En el pueblo también ha habido otros cambios, alguna que otra casa construida, una pareja de alemanes que empezó a venir hace un par de años, la casa del cura convertida también en establecimiento de turismo rural. Se han renovado algunas de las marcas de los caminos y a los contenedores de basura les han hecho una caseta de madera. Por lo demás todo sigue más o menos igual. Se van muriendo los padres de los niños que iban a la escuelita y también algunos de esos niños. Los hijos de esos niños tienen a su vez hijos a los que, claro, conozco desde que nacieron igual que ellos conocen a mis hijas. Todos han montado en bicicleta por este pueblo sin gente ni coches ni ruido y todos han perseguido o han sido perseguidos por perros que también son hijos de los perros que acompañaban a aquellos niños a la escuela entre paredes de nieves que ya no existen. Eso sí ha cambiado. Algunos años nieva tanto que durante un par de días puedes soñar con quedarte aquí aislado, pero pronto el sueño se disipa porque la quitanieves llega rápido a despejar la carretera y porque enseguida deja de hacer frío. Eso también ha cambiado. Hace veinticinco años siempre me traía jersey cuando venía aquí en agosto, ahora estamos pensando en comprar un ventilador para poder dormir por las noches sin tener que rezongar: «pero qué calor hace». 

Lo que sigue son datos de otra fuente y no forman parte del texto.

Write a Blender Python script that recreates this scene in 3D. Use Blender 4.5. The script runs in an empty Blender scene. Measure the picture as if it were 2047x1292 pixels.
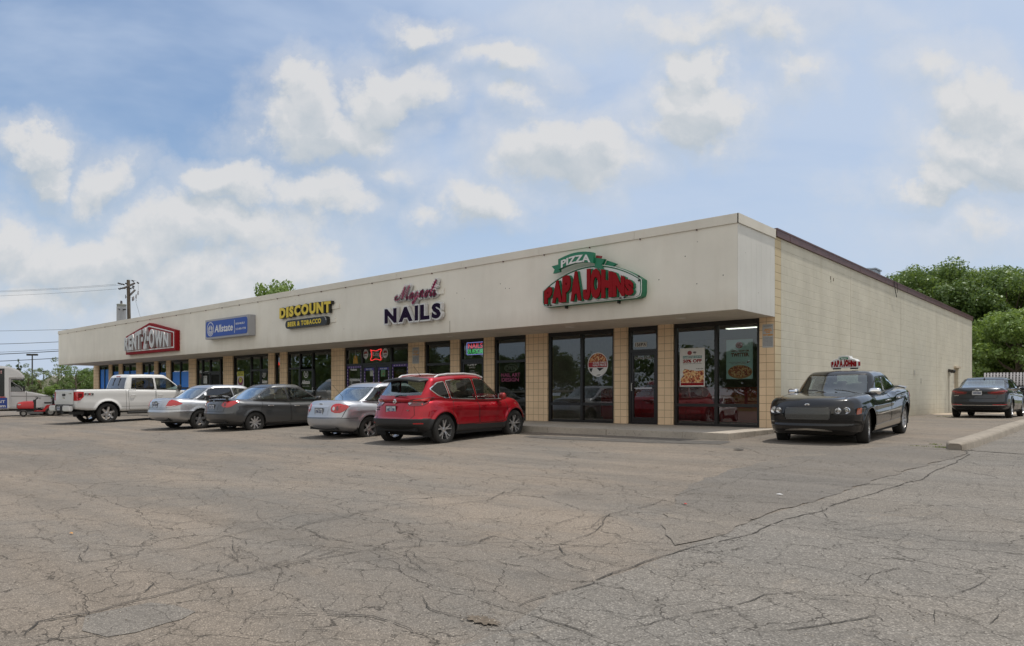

Paseando bajo la lluvia por Cicely iba pensando: «esto hace veinticinco años no estaba», «aquí había un prado», «ese huerto siempre ha estado ahí»; me acuerdo de cuando arreglaron el lavadero en la plaza y cuando pusieron una fuente para que los días en que las tuberías se congelan puedas coger agua para beber y fregar. Al mismo tiempo tengo la sensación de que este pueblo, mi Cicely particular, está igual que siempre y de que todo ha cambiado. Si lo pienso es un poco lo que me pasa a mí: soy la misma persona que hace veinticinco años pero también por mí han pasado cambios. Los dos estamos envejeciendo, ojalá dentro de veinticinco años nos sigamos gustando. 


Sigue el silencio y los pájaros. Escucho pasos. En pijama salgo a saludar a uno de esos niños de la escuelita que recoge huevos enfrente de mi casa. «Toma, para que almuerces».